Ainda que ambos sejam agradáveis aos olhos, apenas beleza não sustentaria quase duas horas de filme. Não, o trunfo dos atores é como eles humanizam dois personagens com quem poucas pessoas poderiam se identificar e dilemas que poderiam ser pedantes. Seja nas cenas individuais ou românticas, eles exibem fragilidades, inseguranças, dúvidas e desejos que qualquer pessoa pode sentir.
Ainda que Galitzine pareça mais experiente e natural do que Perez em frente às câmeras, o rapaz também consegue segurar até as partes mais dramáticas. O elenco de apoio, apesar de também ter falhas aqui e ali, usa essa mesma naturalidade. Até Uma Thurman, que destila um sotaque excruciante de sulista para dar vida à presidente democrata e texana Ellen Claremont, consegue convencer o público quando precisa.
Vejo muita gente falando do Taylor e do Nicholas, mas não vi ninguém falando do show de atuação da Uma Thurman como Ellen Claremont, a mulher é sensacional!!! pic.twitter.com/32OlbMEaEx
— Bruno or Chloe or Sam or Sophia or Marcus (@BrubsCost) August 20, 2023
Como toda boa comédia romântica, RWRB tem os ingredientes básicos que não podem faltar no gênero: um pouco de humor nonsense (o que é Uma Thurman perguntando se o filho é passivo e precisa de PrEP?), uma boa dose de cenas sensuais (como a responsável pela “recém-descoberta” capacidade de gays fazerem sexo papai-e-mamãe) e momentos melosos que beiram o constrangimento (Alex pegando chuva na porta do Palácio de Buckingham, por exemplo). A trilha sonora, com nomes como Oliver Sim, Perfume Genius e Omar Apollo, é apenas a cereja do bolo.

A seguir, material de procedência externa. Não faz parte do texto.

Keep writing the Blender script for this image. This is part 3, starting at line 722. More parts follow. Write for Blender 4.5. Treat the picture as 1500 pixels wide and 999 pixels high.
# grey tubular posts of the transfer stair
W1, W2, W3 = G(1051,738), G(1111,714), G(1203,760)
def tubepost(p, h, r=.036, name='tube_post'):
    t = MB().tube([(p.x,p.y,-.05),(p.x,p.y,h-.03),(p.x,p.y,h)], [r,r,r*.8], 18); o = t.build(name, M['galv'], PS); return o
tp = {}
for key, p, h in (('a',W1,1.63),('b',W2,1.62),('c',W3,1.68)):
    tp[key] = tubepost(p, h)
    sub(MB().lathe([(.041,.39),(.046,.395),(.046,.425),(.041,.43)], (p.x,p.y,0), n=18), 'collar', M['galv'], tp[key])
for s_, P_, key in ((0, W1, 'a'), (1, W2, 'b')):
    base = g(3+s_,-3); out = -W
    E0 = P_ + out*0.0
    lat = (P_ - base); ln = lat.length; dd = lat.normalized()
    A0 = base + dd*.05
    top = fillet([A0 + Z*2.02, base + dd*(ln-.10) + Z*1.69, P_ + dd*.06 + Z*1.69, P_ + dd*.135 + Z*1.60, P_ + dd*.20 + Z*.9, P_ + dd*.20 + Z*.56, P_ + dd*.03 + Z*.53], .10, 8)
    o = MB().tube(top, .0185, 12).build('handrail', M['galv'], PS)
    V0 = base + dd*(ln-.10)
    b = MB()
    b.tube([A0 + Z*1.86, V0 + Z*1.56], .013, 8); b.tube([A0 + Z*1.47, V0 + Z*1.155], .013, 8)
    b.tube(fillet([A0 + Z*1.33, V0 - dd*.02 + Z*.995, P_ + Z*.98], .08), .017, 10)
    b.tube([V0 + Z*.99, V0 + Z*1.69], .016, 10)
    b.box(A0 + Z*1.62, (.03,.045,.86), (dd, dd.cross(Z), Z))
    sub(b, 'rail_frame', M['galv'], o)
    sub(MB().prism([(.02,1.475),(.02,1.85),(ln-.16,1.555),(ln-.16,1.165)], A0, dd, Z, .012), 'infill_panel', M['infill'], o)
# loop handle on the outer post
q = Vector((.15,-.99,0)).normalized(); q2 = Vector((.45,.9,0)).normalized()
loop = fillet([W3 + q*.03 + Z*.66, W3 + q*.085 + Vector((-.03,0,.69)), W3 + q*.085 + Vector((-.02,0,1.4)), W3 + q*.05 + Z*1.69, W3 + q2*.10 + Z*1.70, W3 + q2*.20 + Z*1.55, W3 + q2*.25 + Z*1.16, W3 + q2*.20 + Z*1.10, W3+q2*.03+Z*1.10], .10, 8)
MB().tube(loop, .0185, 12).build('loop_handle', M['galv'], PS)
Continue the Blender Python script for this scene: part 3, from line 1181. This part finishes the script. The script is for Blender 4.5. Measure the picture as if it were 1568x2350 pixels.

Esse é justamente o principal acerto do filme: adaptar uma fórmula já manjada à realidade de um casal homoafetivo, normalizando a experiência do romance entre dois homens, mas sem esquecer as particularidades que vêm com isso. Seja em uma conversa sobre o Grindr, na decisão de quem vai ser passivo ou na menção de um show da Lady Gaga, RWRB mantém o equilíbrio certo para não esquecermos que Alex e Henry são um casal gay, mas para lembrarmos também de não reduzi-los a isso.
A tática funcionou. Vermelho, Branco & Sangue Azul rapidamente se tornou o filme mais assistido na plataforma do Prime Video em todo o mundo. No agregador do Rotten Tomatoes, a pontuação é de 76% entre a crítica e de 94% pelo público, o que colocou o filme na lista das 100 comédias românticas melhor avaliadas na história do site.
Romances com temáticas e personagens LGBTQIA+ tendem a pesar a mão no sofrimento, seja pelo preconceito, abandono familiar, HIV ou qualquer outro motivo válido e real que é abordado. Mas se meninas aprenderam a sonhar em ser uma princesa apaixonada como Anne Hathaway ou a filha do presidente como Katie Holmes, por que não podemos nos permitir e imaginar que existe um conto de fadas gay, onde tudo é possível e superável em nome do amor?
Mesmo que por um breve momento, até porque a realidade continua lá fora e ela ainda é bem diferente das comédias românticas para a maioria da nossa comunidade.